We replace |\boldsymbol{\color{#3b87cd}n}| and |\boldsymbol{\color{#3a9a38}{\sum(x_{i}-\overline{x})^{2}}}| by their respective values in the standard deviation formula for a sample.
||\begin{align}s&=\sqrt{\dfrac{\boldsymbol{\color{#3a9a38}{\sum(x_{i}-\overline{x})^{2}}}}{\boldsymbol{\color{#3b87cd}{n}}-1}}\\&=\sqrt{\dfrac{\boldsymbol{\color{#3a9a38}{690.86}}}{\boldsymbol{\color{#3b87cd}{24}}-1}}\\&=\sqrt{\dfrac{690.86}{23}}\\&\approx\sqrt{30.04}\\&\approx5.48\end{align}||
Answer: The standard deviation of this distribution is about |5.48\ ^\circ \text{C}.|
Note: In this example the variance is |30.04.|
Around 1810, after much research and analysis, the famous mathematician Carl Friedrich Gauss established that, among all possible distributions, many have a data dispersion that tends to follow a specific law.

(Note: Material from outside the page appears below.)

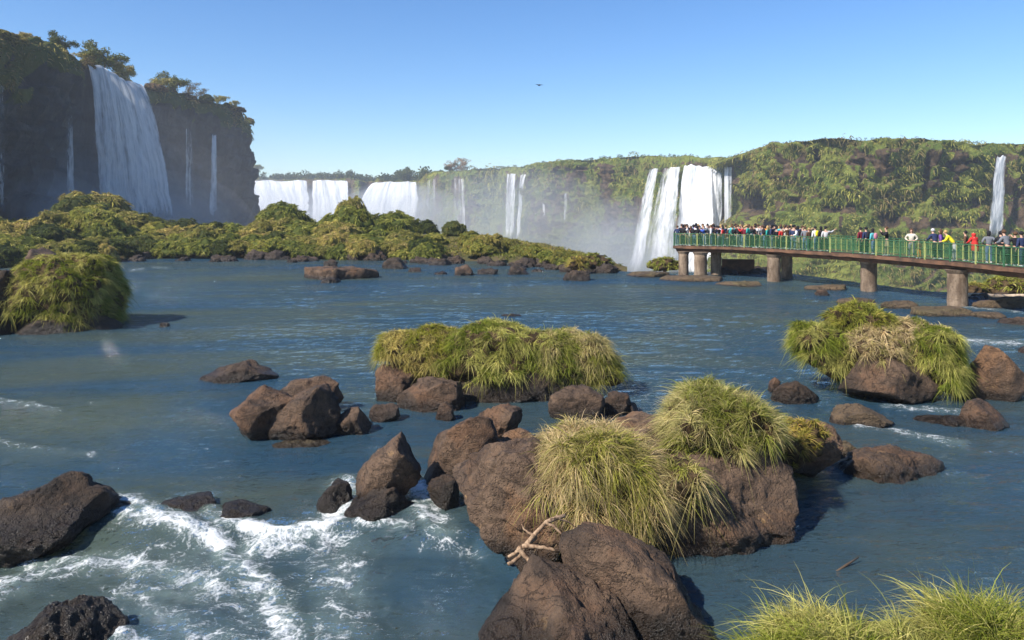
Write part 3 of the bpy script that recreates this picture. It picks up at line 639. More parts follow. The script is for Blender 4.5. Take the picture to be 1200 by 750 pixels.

This law is now called Gauss's law, or the normal law. It is therefore referred to as a normal distribution.
He showed that approximately |68\%| of the data of a normal distribution is clustered within |\pm1| standard deviation from the mean and that about |95\%| of the data is located within |\pm2| standard deviations from the mean.